**AIM**. Transcribe the stretch of entries below from the line with "Keep writing the" through the line with "for sgn in (-1, 1): MB().cyl(p", exactly and with both ends included; leave out all other lines.

**SUPPLIED DATA**.
◆ ◆ ◆ ◆ ◆ ◆ ◆

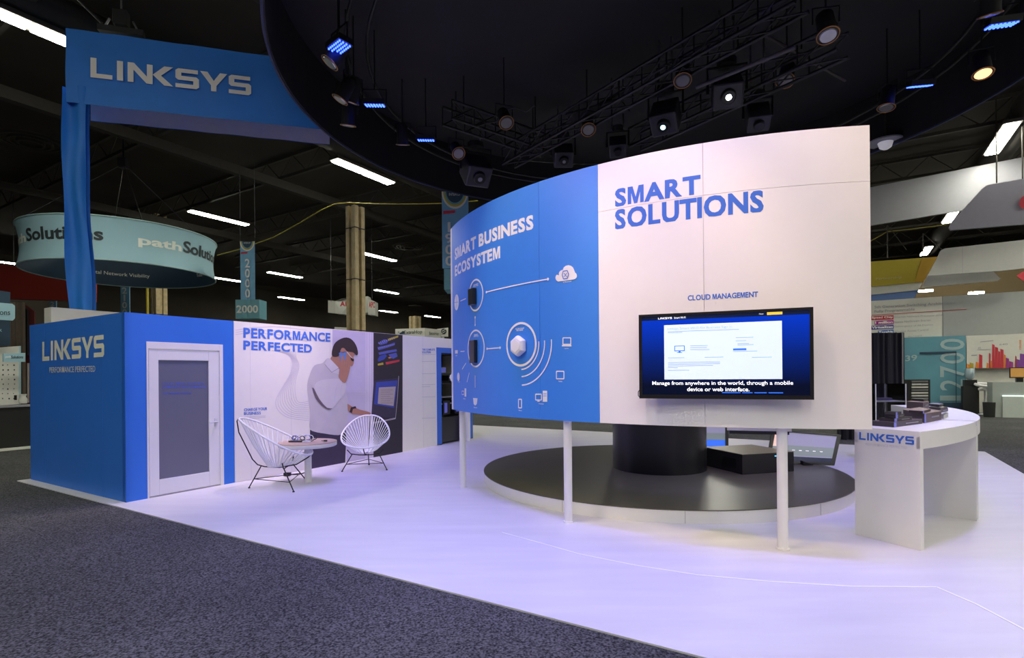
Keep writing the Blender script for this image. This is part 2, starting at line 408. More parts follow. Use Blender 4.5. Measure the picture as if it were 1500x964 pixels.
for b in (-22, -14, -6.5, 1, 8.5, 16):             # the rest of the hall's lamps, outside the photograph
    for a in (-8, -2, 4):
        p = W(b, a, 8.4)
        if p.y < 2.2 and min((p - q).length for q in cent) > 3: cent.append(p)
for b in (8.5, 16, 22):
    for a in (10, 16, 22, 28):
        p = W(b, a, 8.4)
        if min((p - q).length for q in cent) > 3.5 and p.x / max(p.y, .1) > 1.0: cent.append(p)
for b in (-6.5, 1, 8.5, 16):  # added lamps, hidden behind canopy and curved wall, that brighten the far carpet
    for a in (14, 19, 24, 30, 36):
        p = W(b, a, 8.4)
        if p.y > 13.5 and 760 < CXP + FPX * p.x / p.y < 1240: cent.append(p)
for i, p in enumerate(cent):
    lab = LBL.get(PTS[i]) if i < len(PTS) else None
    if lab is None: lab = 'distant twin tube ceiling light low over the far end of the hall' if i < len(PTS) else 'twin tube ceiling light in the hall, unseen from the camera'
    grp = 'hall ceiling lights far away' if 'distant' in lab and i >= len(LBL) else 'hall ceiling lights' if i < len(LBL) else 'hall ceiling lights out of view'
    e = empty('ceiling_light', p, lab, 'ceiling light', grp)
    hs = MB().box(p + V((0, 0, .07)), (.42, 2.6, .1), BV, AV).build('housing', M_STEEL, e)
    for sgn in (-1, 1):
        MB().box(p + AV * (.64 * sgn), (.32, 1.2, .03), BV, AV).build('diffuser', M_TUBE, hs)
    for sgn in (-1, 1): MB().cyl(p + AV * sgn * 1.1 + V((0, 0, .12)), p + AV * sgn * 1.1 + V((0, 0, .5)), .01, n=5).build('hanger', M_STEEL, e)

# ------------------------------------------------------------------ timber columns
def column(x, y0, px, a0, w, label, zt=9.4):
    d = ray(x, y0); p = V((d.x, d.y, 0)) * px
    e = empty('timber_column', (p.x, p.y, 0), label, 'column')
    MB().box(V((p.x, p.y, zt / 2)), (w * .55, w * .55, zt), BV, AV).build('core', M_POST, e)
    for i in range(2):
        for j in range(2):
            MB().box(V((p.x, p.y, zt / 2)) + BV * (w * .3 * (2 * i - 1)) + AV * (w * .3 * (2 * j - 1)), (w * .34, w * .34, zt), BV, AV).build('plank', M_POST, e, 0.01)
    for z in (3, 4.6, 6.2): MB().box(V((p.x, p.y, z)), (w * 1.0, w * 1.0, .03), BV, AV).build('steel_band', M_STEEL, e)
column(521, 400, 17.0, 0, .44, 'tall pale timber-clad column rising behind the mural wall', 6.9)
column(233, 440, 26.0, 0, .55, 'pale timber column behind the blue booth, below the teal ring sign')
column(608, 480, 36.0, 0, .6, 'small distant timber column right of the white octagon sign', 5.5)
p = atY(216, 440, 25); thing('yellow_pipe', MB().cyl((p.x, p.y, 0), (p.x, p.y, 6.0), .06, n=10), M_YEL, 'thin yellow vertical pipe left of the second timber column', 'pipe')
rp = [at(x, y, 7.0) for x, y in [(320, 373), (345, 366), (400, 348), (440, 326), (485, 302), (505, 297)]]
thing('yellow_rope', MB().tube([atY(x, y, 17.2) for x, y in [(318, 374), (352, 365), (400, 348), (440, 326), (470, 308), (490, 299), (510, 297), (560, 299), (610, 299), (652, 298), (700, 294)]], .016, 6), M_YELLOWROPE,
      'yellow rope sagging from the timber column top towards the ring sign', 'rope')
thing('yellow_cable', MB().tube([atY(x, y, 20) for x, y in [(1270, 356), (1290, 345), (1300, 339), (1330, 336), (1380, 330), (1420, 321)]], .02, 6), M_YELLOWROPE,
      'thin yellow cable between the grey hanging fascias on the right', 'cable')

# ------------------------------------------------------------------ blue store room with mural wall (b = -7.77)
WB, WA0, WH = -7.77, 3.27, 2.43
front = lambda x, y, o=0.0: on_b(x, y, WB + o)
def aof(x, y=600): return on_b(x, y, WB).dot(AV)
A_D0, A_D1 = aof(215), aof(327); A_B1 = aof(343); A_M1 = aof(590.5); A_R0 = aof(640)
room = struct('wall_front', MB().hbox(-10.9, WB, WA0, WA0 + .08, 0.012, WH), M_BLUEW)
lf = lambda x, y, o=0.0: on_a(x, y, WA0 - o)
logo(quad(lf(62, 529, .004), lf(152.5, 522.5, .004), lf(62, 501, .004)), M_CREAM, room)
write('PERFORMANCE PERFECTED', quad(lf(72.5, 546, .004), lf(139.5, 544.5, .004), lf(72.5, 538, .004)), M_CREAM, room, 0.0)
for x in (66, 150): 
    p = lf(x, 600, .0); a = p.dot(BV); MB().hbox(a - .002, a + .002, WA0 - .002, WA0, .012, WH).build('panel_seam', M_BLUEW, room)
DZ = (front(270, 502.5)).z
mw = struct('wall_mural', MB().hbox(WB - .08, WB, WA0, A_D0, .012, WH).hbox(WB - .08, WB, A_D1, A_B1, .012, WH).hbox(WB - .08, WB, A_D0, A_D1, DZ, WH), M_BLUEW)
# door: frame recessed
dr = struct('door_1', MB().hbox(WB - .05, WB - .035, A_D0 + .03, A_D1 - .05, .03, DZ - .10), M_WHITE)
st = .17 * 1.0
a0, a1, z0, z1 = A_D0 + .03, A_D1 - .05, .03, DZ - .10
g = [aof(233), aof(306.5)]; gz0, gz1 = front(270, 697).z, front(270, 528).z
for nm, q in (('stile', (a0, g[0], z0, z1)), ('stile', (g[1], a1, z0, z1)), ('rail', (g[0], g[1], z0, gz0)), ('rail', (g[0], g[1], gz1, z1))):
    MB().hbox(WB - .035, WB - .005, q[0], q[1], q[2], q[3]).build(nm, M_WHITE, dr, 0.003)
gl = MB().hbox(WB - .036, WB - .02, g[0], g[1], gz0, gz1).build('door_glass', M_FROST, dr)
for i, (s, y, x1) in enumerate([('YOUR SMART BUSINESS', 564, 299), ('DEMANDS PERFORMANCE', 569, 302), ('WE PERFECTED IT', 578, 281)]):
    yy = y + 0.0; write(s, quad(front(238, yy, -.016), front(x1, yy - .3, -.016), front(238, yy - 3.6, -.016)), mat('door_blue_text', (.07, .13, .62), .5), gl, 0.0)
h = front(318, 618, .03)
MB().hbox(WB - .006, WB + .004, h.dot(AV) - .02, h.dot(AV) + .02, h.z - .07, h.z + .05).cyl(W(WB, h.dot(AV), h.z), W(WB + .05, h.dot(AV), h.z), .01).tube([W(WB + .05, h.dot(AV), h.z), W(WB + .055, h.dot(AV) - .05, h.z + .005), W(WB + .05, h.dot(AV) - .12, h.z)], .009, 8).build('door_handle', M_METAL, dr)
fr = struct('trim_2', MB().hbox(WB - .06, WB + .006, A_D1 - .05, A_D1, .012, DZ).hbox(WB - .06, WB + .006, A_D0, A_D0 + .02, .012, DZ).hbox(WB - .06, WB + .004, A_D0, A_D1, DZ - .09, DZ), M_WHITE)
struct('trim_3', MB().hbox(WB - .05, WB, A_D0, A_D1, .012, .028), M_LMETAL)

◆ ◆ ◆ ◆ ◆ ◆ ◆

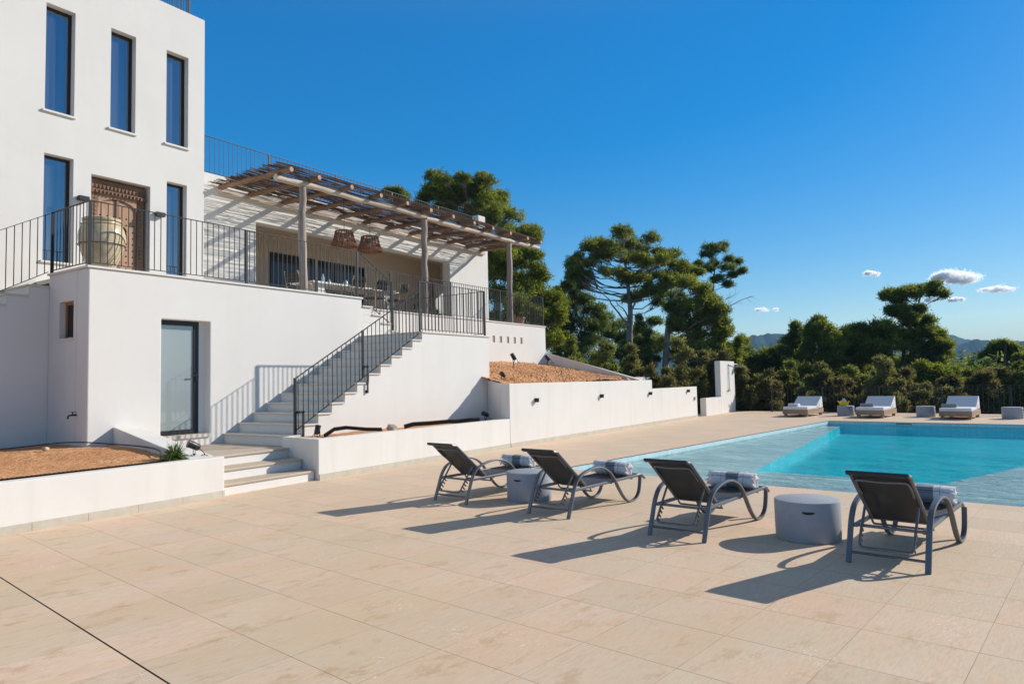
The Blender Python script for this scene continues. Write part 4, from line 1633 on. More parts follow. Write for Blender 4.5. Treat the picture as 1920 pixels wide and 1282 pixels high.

◆ ◆ ◆ ◆ ◆ ◆ ◆

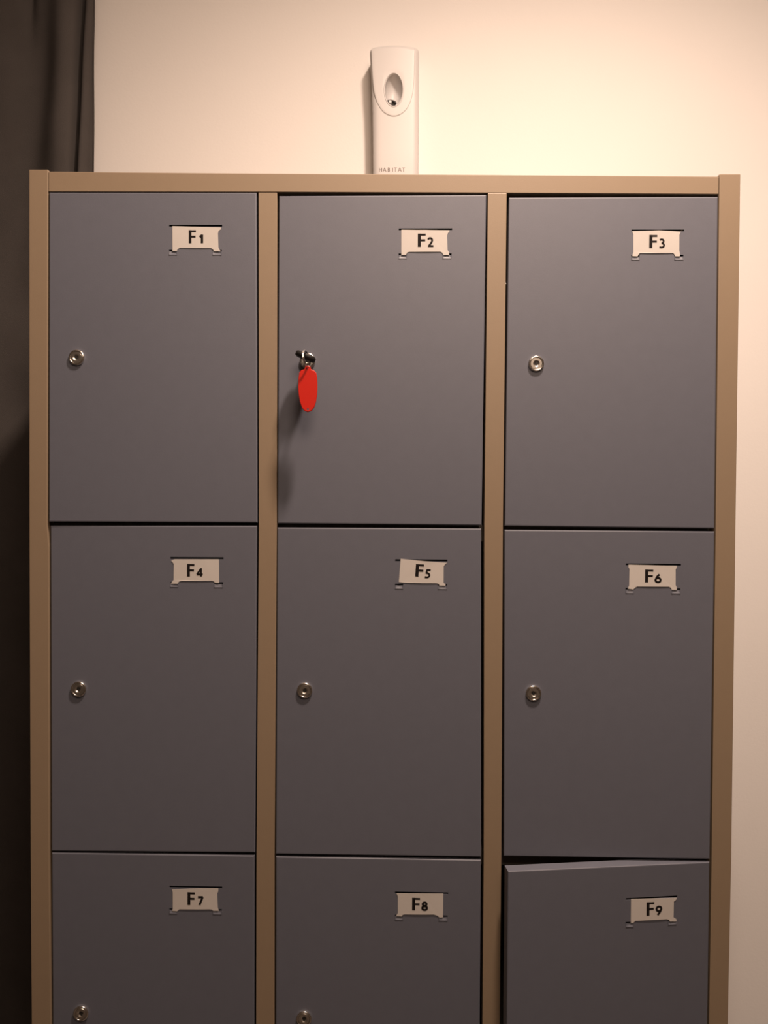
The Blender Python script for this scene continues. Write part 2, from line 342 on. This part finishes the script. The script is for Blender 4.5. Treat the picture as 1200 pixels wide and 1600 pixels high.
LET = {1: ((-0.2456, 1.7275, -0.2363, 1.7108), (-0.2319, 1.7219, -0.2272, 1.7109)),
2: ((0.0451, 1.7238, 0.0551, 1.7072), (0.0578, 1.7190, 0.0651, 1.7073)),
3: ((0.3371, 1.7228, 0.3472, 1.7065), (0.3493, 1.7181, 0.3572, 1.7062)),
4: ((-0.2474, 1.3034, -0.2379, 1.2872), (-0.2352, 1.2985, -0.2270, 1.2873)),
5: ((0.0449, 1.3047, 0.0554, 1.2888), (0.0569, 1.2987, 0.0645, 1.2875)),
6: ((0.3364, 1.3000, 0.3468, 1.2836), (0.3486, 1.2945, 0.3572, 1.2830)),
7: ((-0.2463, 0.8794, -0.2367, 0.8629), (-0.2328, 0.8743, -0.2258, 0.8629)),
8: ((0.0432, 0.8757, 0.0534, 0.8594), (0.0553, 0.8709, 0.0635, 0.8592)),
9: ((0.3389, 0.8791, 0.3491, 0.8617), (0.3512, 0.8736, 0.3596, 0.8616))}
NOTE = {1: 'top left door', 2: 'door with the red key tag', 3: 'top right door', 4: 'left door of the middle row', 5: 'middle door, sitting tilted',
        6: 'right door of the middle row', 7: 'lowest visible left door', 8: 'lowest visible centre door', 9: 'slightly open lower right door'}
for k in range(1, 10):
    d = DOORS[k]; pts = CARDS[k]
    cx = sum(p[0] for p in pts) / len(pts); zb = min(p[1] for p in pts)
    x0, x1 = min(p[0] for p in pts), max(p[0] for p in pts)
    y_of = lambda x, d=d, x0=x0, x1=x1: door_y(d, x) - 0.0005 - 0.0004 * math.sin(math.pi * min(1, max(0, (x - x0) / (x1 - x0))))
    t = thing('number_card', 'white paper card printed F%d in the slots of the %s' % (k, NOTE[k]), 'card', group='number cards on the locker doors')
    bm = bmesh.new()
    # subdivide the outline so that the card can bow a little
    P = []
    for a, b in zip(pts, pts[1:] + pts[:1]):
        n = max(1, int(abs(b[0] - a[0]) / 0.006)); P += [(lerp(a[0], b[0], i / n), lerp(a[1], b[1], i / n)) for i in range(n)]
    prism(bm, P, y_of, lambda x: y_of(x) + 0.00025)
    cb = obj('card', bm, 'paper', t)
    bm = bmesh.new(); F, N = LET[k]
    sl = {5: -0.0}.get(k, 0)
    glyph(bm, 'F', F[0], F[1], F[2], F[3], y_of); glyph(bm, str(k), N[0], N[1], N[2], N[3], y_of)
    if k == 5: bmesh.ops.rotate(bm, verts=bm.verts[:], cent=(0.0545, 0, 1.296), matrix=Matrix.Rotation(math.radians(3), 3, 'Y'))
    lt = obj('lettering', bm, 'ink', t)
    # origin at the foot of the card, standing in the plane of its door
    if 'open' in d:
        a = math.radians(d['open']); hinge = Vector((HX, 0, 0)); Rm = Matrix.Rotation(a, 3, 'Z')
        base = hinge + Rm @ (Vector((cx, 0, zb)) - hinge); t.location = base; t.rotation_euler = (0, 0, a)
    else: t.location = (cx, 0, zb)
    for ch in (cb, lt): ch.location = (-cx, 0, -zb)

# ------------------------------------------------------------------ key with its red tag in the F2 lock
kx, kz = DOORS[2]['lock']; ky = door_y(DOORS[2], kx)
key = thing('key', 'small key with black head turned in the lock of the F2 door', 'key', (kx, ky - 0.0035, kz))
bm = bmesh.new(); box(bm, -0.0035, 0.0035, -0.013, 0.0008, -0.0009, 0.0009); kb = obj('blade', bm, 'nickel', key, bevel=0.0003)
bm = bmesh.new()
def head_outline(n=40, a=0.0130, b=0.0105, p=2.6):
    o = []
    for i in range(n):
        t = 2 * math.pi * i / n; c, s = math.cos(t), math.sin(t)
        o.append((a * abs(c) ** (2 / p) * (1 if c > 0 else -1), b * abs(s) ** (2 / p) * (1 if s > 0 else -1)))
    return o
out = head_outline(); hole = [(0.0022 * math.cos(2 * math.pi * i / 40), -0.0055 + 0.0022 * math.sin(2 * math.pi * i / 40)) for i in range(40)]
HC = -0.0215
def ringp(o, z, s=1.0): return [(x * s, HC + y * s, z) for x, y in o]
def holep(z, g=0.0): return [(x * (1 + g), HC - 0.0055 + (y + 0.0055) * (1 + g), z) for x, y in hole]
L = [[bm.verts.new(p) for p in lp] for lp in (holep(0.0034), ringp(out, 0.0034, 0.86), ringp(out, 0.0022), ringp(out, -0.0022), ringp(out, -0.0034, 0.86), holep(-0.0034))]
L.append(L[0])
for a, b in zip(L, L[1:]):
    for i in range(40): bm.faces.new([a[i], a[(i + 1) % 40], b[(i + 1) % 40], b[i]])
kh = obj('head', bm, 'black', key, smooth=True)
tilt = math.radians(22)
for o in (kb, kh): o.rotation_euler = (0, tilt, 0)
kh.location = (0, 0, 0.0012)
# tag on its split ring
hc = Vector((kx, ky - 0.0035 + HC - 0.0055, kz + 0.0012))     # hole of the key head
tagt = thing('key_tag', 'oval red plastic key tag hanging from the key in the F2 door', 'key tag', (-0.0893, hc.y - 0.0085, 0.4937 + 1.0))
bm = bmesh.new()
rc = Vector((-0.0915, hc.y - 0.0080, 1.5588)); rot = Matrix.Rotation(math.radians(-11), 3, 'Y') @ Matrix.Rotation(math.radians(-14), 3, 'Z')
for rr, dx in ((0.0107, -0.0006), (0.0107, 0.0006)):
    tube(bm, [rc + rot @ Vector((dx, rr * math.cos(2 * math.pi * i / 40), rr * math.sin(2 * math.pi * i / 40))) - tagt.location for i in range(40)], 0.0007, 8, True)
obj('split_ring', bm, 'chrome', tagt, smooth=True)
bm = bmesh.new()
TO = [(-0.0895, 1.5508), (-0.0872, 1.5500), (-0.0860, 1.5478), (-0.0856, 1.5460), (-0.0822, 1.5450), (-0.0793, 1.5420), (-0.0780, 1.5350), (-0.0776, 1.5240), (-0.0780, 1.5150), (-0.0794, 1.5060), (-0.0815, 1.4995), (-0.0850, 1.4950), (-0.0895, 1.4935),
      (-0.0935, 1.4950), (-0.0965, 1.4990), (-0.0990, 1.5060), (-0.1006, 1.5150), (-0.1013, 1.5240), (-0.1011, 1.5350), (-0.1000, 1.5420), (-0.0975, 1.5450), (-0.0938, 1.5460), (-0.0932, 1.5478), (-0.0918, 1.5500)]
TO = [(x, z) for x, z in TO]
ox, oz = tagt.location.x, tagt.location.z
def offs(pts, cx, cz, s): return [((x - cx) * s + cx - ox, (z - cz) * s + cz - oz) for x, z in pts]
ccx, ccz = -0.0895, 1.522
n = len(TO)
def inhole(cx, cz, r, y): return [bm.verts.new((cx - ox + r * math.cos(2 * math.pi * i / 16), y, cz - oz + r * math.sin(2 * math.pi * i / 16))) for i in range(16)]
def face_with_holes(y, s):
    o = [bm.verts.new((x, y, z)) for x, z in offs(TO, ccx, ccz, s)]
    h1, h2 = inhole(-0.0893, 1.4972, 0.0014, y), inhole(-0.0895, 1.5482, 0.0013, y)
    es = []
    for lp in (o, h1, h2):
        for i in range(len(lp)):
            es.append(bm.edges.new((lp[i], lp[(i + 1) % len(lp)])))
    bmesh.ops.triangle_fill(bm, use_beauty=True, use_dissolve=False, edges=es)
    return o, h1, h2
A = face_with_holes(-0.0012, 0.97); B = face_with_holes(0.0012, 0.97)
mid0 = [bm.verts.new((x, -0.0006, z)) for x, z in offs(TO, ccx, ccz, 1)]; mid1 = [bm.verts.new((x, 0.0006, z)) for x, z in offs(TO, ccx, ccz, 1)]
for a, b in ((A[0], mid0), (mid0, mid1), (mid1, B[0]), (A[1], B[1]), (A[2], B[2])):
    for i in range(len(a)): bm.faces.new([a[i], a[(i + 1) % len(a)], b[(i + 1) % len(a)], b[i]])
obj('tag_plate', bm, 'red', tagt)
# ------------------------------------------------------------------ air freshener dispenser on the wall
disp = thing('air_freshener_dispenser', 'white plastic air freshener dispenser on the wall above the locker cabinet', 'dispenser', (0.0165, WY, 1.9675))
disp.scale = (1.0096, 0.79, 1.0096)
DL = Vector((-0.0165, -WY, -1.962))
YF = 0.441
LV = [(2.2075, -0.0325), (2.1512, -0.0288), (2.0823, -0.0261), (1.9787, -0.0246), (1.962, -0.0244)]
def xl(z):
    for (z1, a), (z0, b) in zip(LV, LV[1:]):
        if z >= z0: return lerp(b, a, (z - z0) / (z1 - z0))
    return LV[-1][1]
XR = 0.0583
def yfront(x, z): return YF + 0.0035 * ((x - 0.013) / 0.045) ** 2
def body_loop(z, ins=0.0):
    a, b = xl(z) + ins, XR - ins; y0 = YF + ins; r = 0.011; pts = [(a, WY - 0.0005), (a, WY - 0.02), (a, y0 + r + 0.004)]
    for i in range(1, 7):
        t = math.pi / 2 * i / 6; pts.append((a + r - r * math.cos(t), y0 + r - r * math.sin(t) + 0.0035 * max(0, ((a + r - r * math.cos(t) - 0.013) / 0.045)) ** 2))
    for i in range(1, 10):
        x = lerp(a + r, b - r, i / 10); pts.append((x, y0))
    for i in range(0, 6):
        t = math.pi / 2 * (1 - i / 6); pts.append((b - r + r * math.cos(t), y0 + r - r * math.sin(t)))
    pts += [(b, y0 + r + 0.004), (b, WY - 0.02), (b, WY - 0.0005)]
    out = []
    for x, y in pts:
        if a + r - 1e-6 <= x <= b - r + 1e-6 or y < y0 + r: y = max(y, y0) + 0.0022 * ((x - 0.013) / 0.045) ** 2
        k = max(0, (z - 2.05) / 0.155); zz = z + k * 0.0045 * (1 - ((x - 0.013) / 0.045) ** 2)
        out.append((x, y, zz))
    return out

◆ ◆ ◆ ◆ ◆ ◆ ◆

**FULL RESPONSE**.
Keep writing the Blender script for this image. This is part 2, starting at line 408. More parts follow. Use Blender 4.5. Measure the picture as if it were 1500x964 pixels.
for b in (-22, -14, -6.5, 1, 8.5, 16):             # the rest of the hall's lamps, outside the photograph
    for a in (-8, -2, 4):
        p = W(b, a, 8.4)
        if p.y < 2.2 and min((p - q).length for q in cent) > 3: cent.append(p)
for b in (8.5, 16, 22):
    for a in (10, 16, 22, 28):
        p = W(b, a, 8.4)
        if min((p - q).length for q in cent) > 3.5 and p.x / max(p.y, .1) > 1.0: cent.append(p)
for b in (-6.5, 1, 8.5, 16):  # added lamps, hidden behind canopy and curved wall, that brighten the far carpet
    for a in (14, 19, 24, 30, 36):
        p = W(b, a, 8.4)
        if p.y > 13.5 and 760 < CXP + FPX * p.x / p.y < 1240: cent.append(p)
for i, p in enumerate(cent):
    lab = LBL.get(PTS[i]) if i < len(PTS) else None
    if lab is None: lab = 'distant twin tube ceiling light low over the far end of the hall' if i < len(PTS) else 'twin tube ceiling light in the hall, unseen from the camera'
    grp = 'hall ceiling lights far away' if 'distant' in lab and i >= len(LBL) else 'hall ceiling lights' if i < len(LBL) else 'hall ceiling lights out of view'
    e = empty('ceiling_light', p, lab, 'ceiling light', grp)
    hs = MB().box(p + V((0, 0, .07)), (.42, 2.6, .1), BV, AV).build('housing', M_STEEL, e)
    for sgn in (-1, 1):
        MB().box(p + AV * (.64 * sgn), (.32, 1.2, .03), BV, AV).build('diffuser', M_TUBE, hs)
    for sgn in (-1, 1): MB().cyl(p + AV * sgn * 1.1 + V((0, 0, .12)), p + AV * sgn * 1.1 + V((0, 0, .5)), .01, n=5).build('hanger', M_STEEL, e)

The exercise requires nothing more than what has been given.